The new truck will tow a trailer of up to about 8,000 pounds – about what you’d have hoped for with a full-sized Chevy Silverado back in the 1990s, noted chief engineer Anita Burke, who came along for the ride. Payload, meanwhile, is 1,480 pounds.

The 2016 Chevy Colorado Diesel adds a new Hill Descent Control system for off-roading.

That’s more than enough for all but the most serious truckers, at least those who don’t want to move up to a full-size model like Silverado. And, if anything, the market may be approaching one of those classic paradigm shifts.

Back in the ‘80s, compact and midsize trucks dominated the market. But full-size models now outsell the smaller offerings by almost 10-to-1. Since GM returned to the midsize market a year ago with the Chevy Colorado and GMC Canyon, however, the market has shown new signs of life. And sales could really take off with the arrival of other new offerings. Toyota has redesigned its chart-topping Tacoma for 2016. Honda is ready to relaunch the Ridgeline. And Ford is reportedly preparing a new U.S. version of its Ranger.

(Is this the new U.S. version of the Ford Ranger? Click Here to find out.)

The mileage and capability offered by the Colorado diesel could convince even more full-size buyers to rethink their options. But diesels have traditionally been all about trade-offs, especially when it came to comfort.

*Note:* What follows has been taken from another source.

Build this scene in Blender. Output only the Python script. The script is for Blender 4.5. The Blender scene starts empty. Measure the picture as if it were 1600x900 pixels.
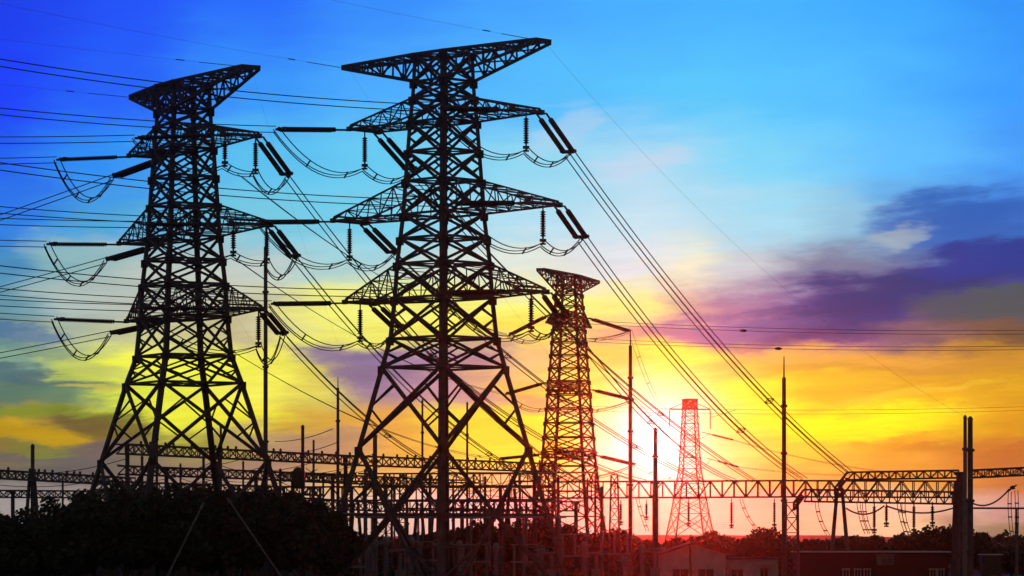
import bpy, math, random
from mathutils import Vector, Matrix, noise as mnoise

rnd = random.Random(7)
sc = bpy.context.scene
col = sc.collection
V = Vector

# ------------------------------------------------------------------ camera
F = 5400.0            # focal length in photo pixels (1600 wide): a long lens
HZ = 835.0            # photo row of the horizon
ZC = 6.5              # camera height above the substation ground
cam = bpy.data.cameras.new('camera')
cam.sensor_width = 36.0
cam.lens = 36.0 * F / 1600.0
cam.shift_y = (HZ - 450.0) / 1600.0
cam.clip_start = 0.5
cam.clip_end = 20000
camo = bpy.data.objects.new('camera', cam)
camo.location = (0, 0, ZC)
camo.rotation_euler = (math.radians(90), 0, 0)
col.objects.link(camo)
sc.camera = camo

# ------------------------------------------------------------------ exposure
sc.view_settings.view_transform = 'Standard'
sc.view_settings.look = 'None'
sc.view_settings.exposure = 0
sc.view_settings.gamma = 1
sc.view_settings.use_curve_mapping = False
sc.cycles.use_denoising = True
sc.cycles.max_bounces = 4
sc.cycles.volume_bounces = 0
sc.cycles.caustics_reflective = False
sc.cycles.caustics_refractive = False

# ------------------------------------------------------------------ sun
SUN_AZ = math.atan((1032 - 800) / F)
SUN_EL = math.atan((HZ - 692) / F)
sun = bpy.data.lights.new('sun', 'SUN')
sun.energy = 0.27
sun.angle = math.radians(0.5)
sun.color = (1.0, 0.025, 0.01)
suno = bpy.data.objects.new('sun', sun)
sd = V((math.sin(SUN_AZ) * math.cos(SUN_EL), math.cos(SUN_AZ) * math.cos(SUN_EL), math.sin(SUN_EL)))
suno.rotation_euler = sd.to_track_quat('Z', 'Y').to_euler()
suno.location = (0, 0, 80)
col.objects.link(suno)

# ------------------------------------------------------------------ sky
world = bpy.data.worlds.new('World')
sc.world = world
world.use_nodes = True
nt = world.node_tree
for n in list(nt.nodes):
    nt.nodes.remove(n)
L = nt.links


def lin(c):
    return tuple((x / 255 / 12.92) if x / 255 <= 0.04045 else ((x / 255 + 0.055) / 1.055) ** 2.4 for x in c)


def wn(t, **kw):
    n = nt.nodes.new(t)
    for k, v in kw.items():
        setattr(n, k, v)
    return n


def sock(i, v):
    if isinstance(v, bpy.types.NodeSocket):
        L.new(v, i)
    else:
        i.default_value = v


def wm(op, a, b=0.0, clamp=False, c=None):
    n = wn('ShaderNodeMath', operation=op, use_clamp=clamp)
    sock(n.inputs[0], a)
    sock(n.inputs[1], b)
    if c is not None:
        sock(n.inputs[2], c)
    return n.outputs[0]


def wmix(f, a, b, blend='MIX'):
    n = wn('ShaderNodeMix', data_type='RGBA', blend_type=blend)
    sock(n.inputs[0], f)
    sock(n.inputs[6], a)
    sock(n.inputs[7], b)
    return n.outputs[2]


def az_of(px):
    return math.degrees(math.atan((px - 800) / F))


def el_of(py):
    return math.degrees(math.atan((HZ - py) / F))


tc = wn('ShaderNodeTexCoord')
sep = wn('ShaderNodeSeparateXYZ')
L.new(tc.outputs['Generated'], sep.inputs[0])
AZ = wm('MULTIPLY', wm('ARCTAN2', sep.outputs[0], sep.outputs[1]), 180 / math.pi)   # azimuth in degrees from north
EL = wm('MULTIPLY', wm('ARCSINE', sep.outputs[2]), 180 / math.pi)                    # elevation in degrees


def streak_noise(sx, sy, scale, detail, seed, rough=0.55, shear=0.0):
    c = wn('ShaderNodeCombineXYZ')
    sock(c.inputs[0], wm('MULTIPLY', AZ, sx))
    e = EL if not shear else wm('ADD', EL, wm('MULTIPLY', AZ, shear))
    sock(c.inputs[1], wm('MULTIPLY', e, sy))
    c.inputs[2].default_value = seed
    n = wn('ShaderNodeTexNoise')
    n.inputs['Scale'].default_value = scale
    n.inputs['Detail'].default_value = detail
    n.inputs['Roughness'].default_value = rough
    L.new(c.outputs[0], n.inputs['Vector'])
    return n.outputs['Fac']


# wind-drawn wobble of every cloud edge
nA = streak_noise(0.45, 1.7, 1.0, 5, 3.1, 0.6)
nB = streak_noise(0.5, 1.4, 1.0, 5, 9.7, 0.6)
nC = streak_noise(0.55, 3.6, 1.0, 6, 17.3, 0.62, -0.10)
AZw = wm('ADD', AZ, wm('MULTIPLY', wm('SUBTRACT', nA, 0.5), 2.2))
ELw = wm('ADD', EL, wm('ADD', wm('MULTIPLY', wm('SUBTRACT', nB, 0.5), 0.9), wm('MULTIPLY', wm('SUBTRACT', nC, 0.5), 0.55)))

A0, A1 = az_of(-60), az_of(1660)
FAC = wm('DIVIDE', wm('SUBTRACT', AZw, A0), A1 - A0, clamp=True)

# bands of the evening sky: elevation row -> colours round the western horizon
BANDS = [
    (0,   [(0, (8, 58, 232)), (200, (16, 80, 248)), (400, (24, 108, 252)), (600, (44, 140, 252)), (800, (58, 162, 254)), (1000, (62, 174, 255)), (1200, (62, 178, 255)), (1400, (52, 168, 255)), (1600, (40, 148, 250))]),
    (150, [(0, (2, 62, 250)), (200, (18, 96, 250)), (400, (46, 152, 250)), (600, (68, 172, 254)), (900, (76, 190, 252)), (1100, (80, 198, 252)), (1300, (78, 192, 255)), (1600, (48, 156, 255))]),
    (250, [(0, (8, 92, 240)), (150, (30, 140, 245)), (400, (84, 192, 240)), (600, (96, 202, 242)), (850, (140, 216, 242)), (1000, (166, 218, 244)), (1200, (118, 214, 250)), (1400, (88, 190, 255)), (1600, (60, 156, 250))]),
    (350, [(0, (24, 122, 230)), (150, (64, 160, 220)), (400, (110, 200, 226)), (580, (112, 206, 236)), (820, (170, 222, 242)), (1000, (192, 228, 242)), (1200, (160, 220, 242)), (1320, (140, 196, 226)), (1420, (96, 150, 206)), (1500, (64, 122, 206)), (1600, (52, 112, 200))]),
    (420, [(0, (60, 140, 192)), (100, (128, 180, 188)), (250, (180, 196, 190)), (400, (190, 202, 196)), (560, (172, 212, 210)), (820, (222, 232, 220)), (1000, (222, 230, 236)), (1080, (236, 236, 205)), (1180, (196, 204, 212)), (1290, (116, 124, 158)), (1440, (64, 72, 140)), (1600, (36, 62, 152))]),
    (480, [(0, (92, 150, 170)), (100, (172, 190, 186)), (250, (186, 192, 180)), (400, (204, 204, 160)), (500, (240, 240, 130)), (830, (246, 246, 118)), (1000, (240, 238, 140)), (1080, (200, 166, 160)), (1150, (160, 124, 162)), (1280, (92, 80, 152)), (1400, (52, 54, 134)), (1500, (62, 64, 120)), (1600, (74, 78, 104))]),
    (520, [(0, (92, 134, 142)), (80, (160, 176, 156)), (250, (200, 200, 140)), (400, (192, 182, 140)), (520, (240, 240, 112)), (820, (246, 234, 88)), (980, (226, 172, 138)), (1120, (164, 122, 156)), (1280, (150, 92, 140)), (1400, (126, 92, 112)), (1600, (108, 80, 62))]),
    (560, [(0, (120, 160, 140)), (90, (190, 206, 96)), (200, (242, 246, 76)), (330, (246, 250, 78)), (450, (236, 232, 90)), (540, (130, 112, 150)), (640, (146, 122, 160)), (760, (170, 130, 150)), (830, (232, 196, 130)), (960, (246, 208, 82)), (1050, (255, 255, 56)), (1180, (244, 184, 90)), (1400, (230, 162, 62)), (1600, (200, 140, 42))]),
    (610, [(0, (66, 106, 100)), (110, (112, 142, 90)), (200, (222, 236, 70)), (400, (246, 242, 90)), (480, (220, 206, 90)), (590, (148, 124, 150)), (700, (180, 140, 150)), (800, (240, 192, 90)), (920, (255, 250, 76)), (1000, (255, 255, 170)), (1060, (255, 255, 150)), (1150, (255, 252, 46)), (1300, (242, 192, 46)), (1450, (236, 172, 38)), (1600, (220, 160, 30))]),
    (660, [(0, (150, 132, 32)), (60, (190, 152, 20)), (130, (112, 98, 58)), (190, (180, 180, 60)), (260, (234, 238, 60)), (400, (236, 230, 60)), (480, (204, 162, 62)), (600, (222, 162, 70)), (750, (250, 226, 60)), (860, (255, 242, 52)), (930, (255, 255, 170)), (1000, (255, 255, 252)), (1050, (255, 255, 250)), (1110, (255, 252, 80)), (1200, (255, 246, 28)), (1350, (255, 250, 32)), (1450, (250, 204, 32)), (1600, (222, 152, 30))]),
    (700, [(0, (128, 112, 50)), (60, (108, 118, 60)), (130, (90, 90, 86)), (230, (120, 118, 70)), (320, (150, 148, 62)), (450, (180, 140, 90)), (600, (232, 172, 70)), (780, (255, 236, 60)), (880, (255, 234, 70)), (950, (255, 252, 200)), (1010, (255, 255, 255)), (1050, (255, 255, 252)), (1120, (255, 242, 120)), (1250, (255, 216, 60)), (1400, (236, 162, 42)), (1600, (190, 106, 42))]),
    (746, [(0, (92, 96, 92)), (130, (84, 90, 96)), (400, (150, 124, 110)), (600, (222, 172, 92)), (780, (242, 192, 112)), (930, (255, 236, 150)), (1030, (255, 250, 235)), (1090, (255, 226, 160)), (1200, (246, 180, 78)), (1400, (230, 160, 62)), (1600, (196, 114, 54))]),
    (790, [(0, (150, 150, 152)), (300, (164, 156, 142)), (450, (192, 176, 142)), (600, (214, 198, 172)), (750, (244, 200, 196)), (900, (250, 192, 172)), (1000, (250, 200, 168)), (1100, (244, 190, 170)), (1200, (236, 178, 150)), (1400, (236, 202, 166)), (1500, (206, 184, 160)), (1600, (196, 156, 150))]),
    (828, [(0, (150, 150, 150)), (300, (164, 156, 142)), (450, (196, 184, 150)), (600, (200, 186, 170)), (750, (244, 200, 196)), (900, (250, 192, 172)), (1100, (244, 196, 172)), (1200, (236, 190, 150)), (1400, (236, 206, 160)), (1500, (150, 140, 118)), (1600, (116, 120, 92))]),
]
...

After spending a couple days with the new truck, however, it became clear that traditional drawbacks, including noise, vibration and harshness, have all but been eliminated.

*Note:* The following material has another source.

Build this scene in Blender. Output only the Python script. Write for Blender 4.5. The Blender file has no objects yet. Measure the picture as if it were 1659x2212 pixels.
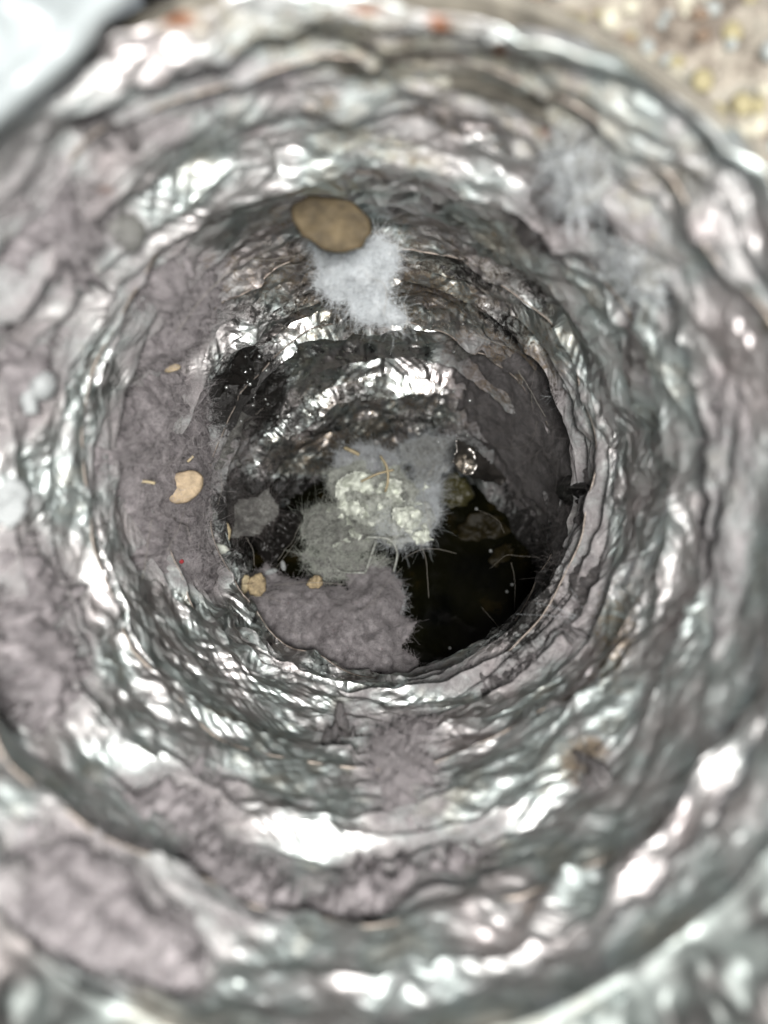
import bpy, math, random
import numpy as np
from mathutils import Vector, Matrix
from mathutils.bvhtree import BVHTree

# ------------------------------------------------------------------ camera, light, exposure
sc = bpy.context.scene
COL = sc.collection
CM = 0.01                                   # builder works in centimetres
PITCH = math.radians(50)                    # the phone looks steeply down into the duct
ORG = np.array([0.0, 0.0, 0.40])
RX = np.array([[1, 0, 0],
               [0, math.cos(-PITCH), -math.sin(-PITCH)],
               [0, math.sin(-PITCH), math.cos(-PITCH)]])

def W(p):                                   # duct frame (x right, y into the duct, z up the picture), cm -> world, m
    return (np.asarray(p, float) @ RX.T) * CM + ORG

cd = bpy.data.cameras.new('camera'); cam = bpy.data.objects.new('camera', cd); COL.objects.link(cam)
cam.location = ORG; cam.rotation_euler = (math.radians(90) - PITCH, 0, 0)
cd.sensor_width = 36; cd.lens = 28.25; cd.clip_start = 0.001; cd.clip_end = 10
cd.dof.use_dof = True; cd.dof.focus_distance = 0.208; cd.dof.aperture_fstop = 10.8
sc.camera = cam

world = bpy.data.worlds.new('World'); sc.world = world; world.use_nodes = True
bgn = world.node_tree.nodes['Background']
bgn.inputs[0].default_value = (0.80, 0.88, 0.94, 1); bgn.inputs[1].default_value = 0.30

ld = bpy.data.lights.new('phone_torch', 'AREA'); ld.shape = 'DISK'; ld.size = 0.045; ld.energy = 1.16
ld.color = (1.0, 0.975, 0.95)
lo = bpy.data.objects.new('phone_torch', ld); COL.objects.link(lo)
lo.location = W((1.2, -7.8, -0.8)); lo.rotation_euler = (math.radians(90) - PITCH, 0, 0)

sc.view_settings.view_transform = 'Standard'; sc.view_settings.look = 'None'
sc.view_settings.exposure = 0.0; sc.view_settings.gamma = 1.0
cy = sc.cycles
cy.use_denoising = True
cy.max_bounces = 8; cy.glossy_bounces = 6; cy.diffuse_bounces = 3; cy.transmission_bounces = 4
cy.sample_clamp_indirect = 4.0; cy.sample_clamp_direct = 0.0
cy.caustics_reflective = True; cy.blur_glossy = 0.3

# ------------------------------------------------------------------ numpy helpers
F = 1736.0; UC, VC = 829.5, 1106.0          # the photograph measured at 1659 x 2212

def ray(u, v):
    d = np.stack([(np.asarray(u, float) - UC) / F, np.ones_like(np.asarray(u, float)), -(np.asarray(v, float) - VC) / F], -1)
    return d
def P(u, v, y):
    return ray(u, v) * np.asarray(y, float)[..., None]

_T = np.random.default_rng(7).random(65536)
def hsh(i, j, s):
    i = np.asarray(i, np.int64); j = np.asarray(j, np.int64)
    return _T[((i * 73856093) ^ (j * 19349663) ^ (s * 83492791)) & 65535]
def vnoise(x, y, s=0, wx=None):
    xi = np.floor(x).astype(np.int64); yi = np.floor(y).astype(np.int64)
    fx = x - xi; fy = y - yi
    fx = fx * fx * (3 - 2 * fx); fy = fy * fy * (3 - 2 * fy)
    x1 = xi + 1
    if wx: xi = xi % wx; x1 = x1 % wx
    a = hsh(xi, yi, s); b = hsh(x1, yi, s); c = hsh(xi, yi + 1, s); d = hsh(x1, yi + 1, s)
    return (a * (1 - fx) + b * fx) * (1 - fy) + (c * (1 - fx) + d * fx) * fy
def fbm(x, y, s=0, o=4, wx=None):
    r = 0; a = 0.5
    for k in range(o):
        r = r + a * vnoise(x, y, s + k * 17, wx); x = x * 2; y = y * 2; a *= 0.5
        if wx: wx *= 2
    return r
def facet(x, y, s=0, wx=None):              # piecewise planar, creased like crumpled foil
    xi = np.floor(x).astype(np.int64); yi = np.floor(y).astype(np.int64)
    fx = x - xi; fy = y - yi; x1 = xi + 1
    if wx: xi = xi % wx; x1 = x1 % wx
    a = hsh(xi, yi, s); b = hsh(x1, yi, s); c = hsh(xi, yi + 1, s); d = hsh(x1, yi + 1, s)
    flip = hsh(xi, yi, s + 999) > 0.5
    t1 = np.where(fx + fy < 1, a + (b - a) * fx + (c - a) * fy, d + (c - d) * (1 - fx) + (b - d) * (1 - fy))
    t2 = np.where(fx > fy, a + (b - a) * fx + (d - b) * fy, a + (d - c) * fx + (c - a) * fy)
    return np.where(flip, t1, t2)

def mk(name, V, faces, mat, parent=None, smooth=True, attrs=None, origin=None):
    """link ONE mesh object; V in duct-frame cm, faces = list of int arrays (n x 3 / n x 4)"""
    Wv = W(V)
    o_ = Wv.mean(0) if origin is None else W(np.asarray(origin, float))
    Wl = Wv - o_
    if not isinstance(faces, (list, tuple)): faces = [faces]
    faces = [np.asarray(f, np.int32) for f in faces if len(f)]
    me = bpy.data.meshes.new(name)
    me.vertices.add(len(Wl)); me.vertices.foreach_set('co', Wl.astype(np.float32).ravel())
    loops = np.concatenate([f.ravel() for f in faces])
    sizes = np.concatenate([np.full(len(f), f.shape[1], np.int32) for f in faces])
    starts = np.concatenate([[0], np.cumsum(sizes)[:-1]]).astype(np.int32)
    me.loops.add(len(loops)); me.loops.foreach_set('vertex_index', loops)
    me.polygons.add(len(sizes)); me.polygons.foreach_set('loop_start', starts)
    me.polygons.foreach_set('use_smooth', np.full(len(sizes), smooth, bool))
    me.update(calc_edges=True)
    for k, a in (attrs or {}).items():
        at = me.attributes.new(k, 'FLOAT', 'POINT'); at.data.foreach_set('value', np.asarray(a, np.float32).ravel())
    me.materials.append(mat)
    ob = bpy.data.objects.new(name, me); COL.objects.link(ob)
    if parent is not None:
        ob.parent = parent; ob.location = Vector(o_) - Vector(parent['_w'])
    else:
        ob.location = o_
    return ob
def empty(name, at):
    e = bpy.data.objects.new(name, None); COL.objects.link(e); e.location = W(np.asarray(at, float))
    e.empty_display_size = 0.01
    e['_w'] = [float(x) for x in e.location]
    return e
def tag(o, label=None, cat=None, group=None, kind=None):
    if label: o['label'] = label
    if cat: o['category'] = cat
    if group: o['group'] = group
    if kind: o['kind'] = kind
    return o
def as_parent(o):
    o['_w'] = [float(x) for x in o.location]; return o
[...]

The diesel could generate 10% of Colorado sales.

Sitting inside the cabin, windows up, you’d have a hard time telling you’re driving a diesel. Even outside, Chevrolet has largely eliminated the traditional clattering that readily identified an oil-burner. Credit such thoughtful bits of engineering as a centrifugal pendulum absorber, balance shafts, hydraulic engine mounts and the extensive use of sound-deadening materials, even around the wheel wells.

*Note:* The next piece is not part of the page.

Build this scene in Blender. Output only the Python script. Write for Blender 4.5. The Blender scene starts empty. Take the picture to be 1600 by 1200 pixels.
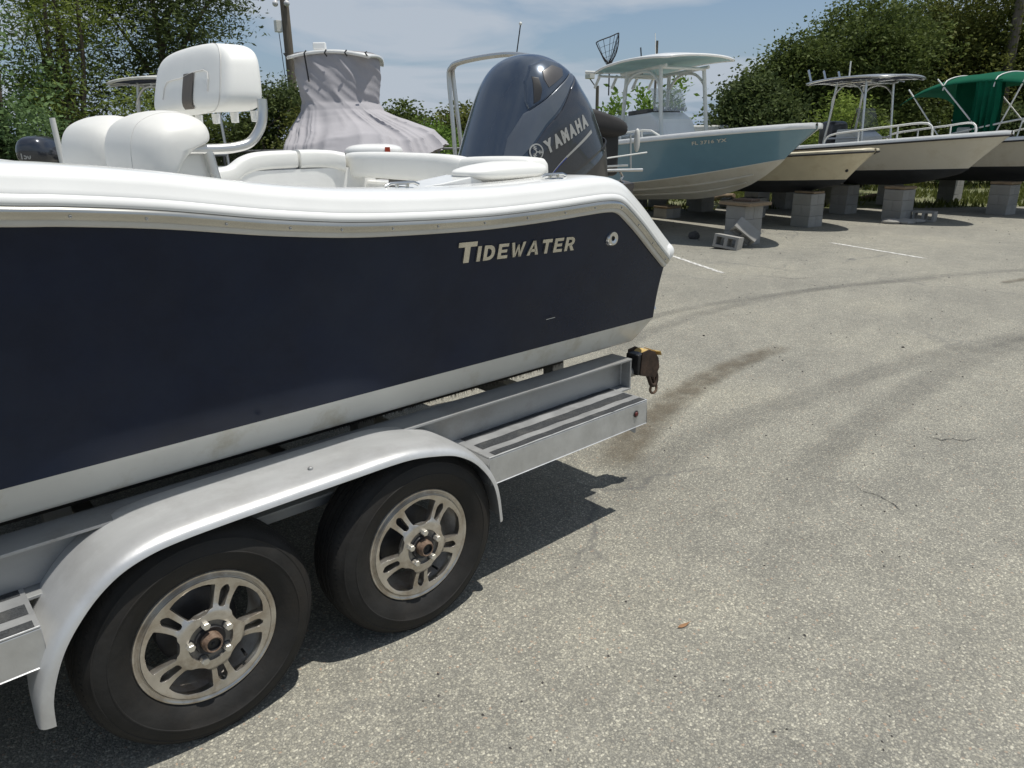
import bpy, math, random
import numpy as np
from mathutils import Vector, Matrix, noise
random.seed(7); rng = np.random.default_rng(7)
S = bpy.context.scene; COL = S.collection

# ------------------------------------------------------------------ camera
CA, SA = math.cos(.84368), math.sin(.84368)
H, PITCH, ROLL = 1.6645, .32395, -.0136
Fh = Vector((CA, SA, 0)); Rh = Vector((SA, -CA, 0)); Up = Vector((0, 0, 1))
fwd = math.cos(PITCH)*Fh - math.sin(PITCH)*Up
up = math.cos(PITCH)*Up + math.sin(PITCH)*Fh
r2 = math.cos(ROLL)*Rh + math.sin(ROLL)*up; u2 = -math.sin(ROLL)*Rh + math.cos(ROLL)*up
cam = bpy.data.cameras.new('camera'); camo = bpy.data.objects.new('camera', cam); COL.objects.link(camo)
cam.sensor_width = 36; cam.lens = 1156/1600*36; cam.clip_start = .05; cam.clip_end = 3000
camo.matrix_world = Matrix(((r2.x, u2.x, -fwd.x, 0), (r2.y, u2.y, -fwd.y, 0), (r2.z, u2.z, -fwd.z, H), (0, 0, 0, 1)))
S.camera = camo
# ------------------------------------------------------------------ light
SUN = Vector((.18, -.20, 1)).normalized()
W = bpy.data.worlds.new('World'); S.world = W; W.use_nodes = True
nt = W.node_tree; bg = nt.nodes['Background']
sky = nt.nodes.new('ShaderNodeTexSky'); sky.sky_type = 'NISHITA'; sky.sun_disc = False
sky.sun_elevation = math.asin(SUN.z); sky.sun_rotation = math.atan2(SUN.x, SUN.y)
sky.air_density = 1.0; sky.dust_density = .45; sky.ozone_density = 1.2
tc = nt.nodes.new('ShaderNodeTexCoord'); sep = nt.nodes.new('ShaderNodeSeparateXYZ'); nt.links.new(tc.outputs['Generated'], sep.inputs[0])
def wmath(op, a, b=None):
    n = nt.nodes.new('ShaderNodeMath'); n.operation = op
    for i, v in enumerate((a, b)):
        if v is None: continue
        if isinstance(v, (int, float)): n.inputs[i].default_value = v
        else: nt.links.new(v, n.inputs[i])
    return n.outputs[0]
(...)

For 2016, Chevy will only offer the Colorado Diesel with a Crew Cab for retail buyers, though there will be a smaller cab available for fleet customers. The maker expects that about 60% of the diesel models will be equipped with all-wheel-drive.

The gas-powered Colorado comes in at about $10,000 less than comparably equipped versions of the bigger Silverado. The diesel will narrow that gap a bit, its starting price of around $35,000 nearly $4,000 more than the same truck with a 3.6-liter gasoline V-6.

Returning to the midsize market, no one was ready to make a public prognostication about the potential demand for the Colorado and Canyon models. But sales have exceeded GM’s wildest imagination, the maker recently adding a third shift at its truck plant. While Chevy is equally reluctant to predict how well the Colorado Diesel will do, Burke said she expects to see “at least 10%” of next year’s truck come equipped with the high-mileage engine.

But has the reputation of the diesel been irreperably damaged in the eyes of Americans?

That is, of course, if the whole VW scandal doesn’t scare potential buyers away. Some new surveys show that the majority of Americans think all automakers are cheating on their emissions tests. While VW might not have been alone, one can expect to see the EPA cracking down from now on. And barring a real shocker, that should mean that the 2016 Chevrolet Colorado Diesel will pull it all together: delivering great mileage, low emissions, and plenty of performance and hauling power.

It’s a combination many potential truck buyers will likely find too compelling to ignore.